中学生のヒロインは書道教室の屋上にこっそり忍び込んで過ごすひとりの時間を好んでいた。ある日、いつも通り屋上に行くと派手な格好をした見知らぬ老婆・星ばあが話しかけてきた。明け透けな物言いをする奇怪な星ばあに最初は圧倒されるヒロインだったが、過ごす時間が増えるにつれ次第に家族にも言えない悩みを星ばあに打ち明けるようになって......という話。

昨年の日本アカデミー作品賞を獲得した「新聞記者」の藤井道人監督の最新作。主演は同監督の「デイアンドナイト」でもヒロインをつとめた清原果耶。共演の老婆役は桃井かおり。公開初日に鑑賞。

藤井監督のここ数年の作品は社会の暗部をえぐる刺激的な作風で登場人物みんな不幸!みたいな印象があったが、本作はファンタジー小説が原作ということもあり年頃の少女が直面する悩みを通じ成長していくひと夏の日常のをゆったりと描いた穏やか作品となっている。予備知識無しで行ったので、いつ不幸話が出てくるのだろうと身構えて観てしまった(^^)

短篇集のような構成となっているが、正直各話のエピソードは弱く、中盤まではやや退屈に感じていた。しかし、その弱めの逸話を積み重ねることでヒロインと星ばあの絆がどんどん深まっていき、終盤で一気に盛り上げて泣かせにかかるというペース配分は絶妙だった。また、ヒロインが優しい両親に囲まれつつも、血の繋がらない母が懐妊したことで漠然と不安を抱くところや、水墨画家である実母に惹かれるくだりは共感させられた。微妙な演出だなあと感じる部分はいくつかあったが、最後の糸電話と水墨画展と主題歌で細かい欠点を全部ひっくり返せるくらいの勢いがあった。

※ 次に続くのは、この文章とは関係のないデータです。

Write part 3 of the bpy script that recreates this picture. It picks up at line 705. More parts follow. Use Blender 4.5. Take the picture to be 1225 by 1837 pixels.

今が旬の清原果耶の魅力を存分に活かした作品で、クールで大人っぽい見た目だが子どもらしい可愛らしさを備えたヒロインを好演していた。泣く演技が本当に上手い。桃井かおりは何を演じても桃井かおりに見えてしまうが、さすがの存在感だった。伊藤健太郎の姉役出ていた清水くるみはすごい久々に見た気がする。ヒロイン元彼役の人は「天気の子」の主役だったのね。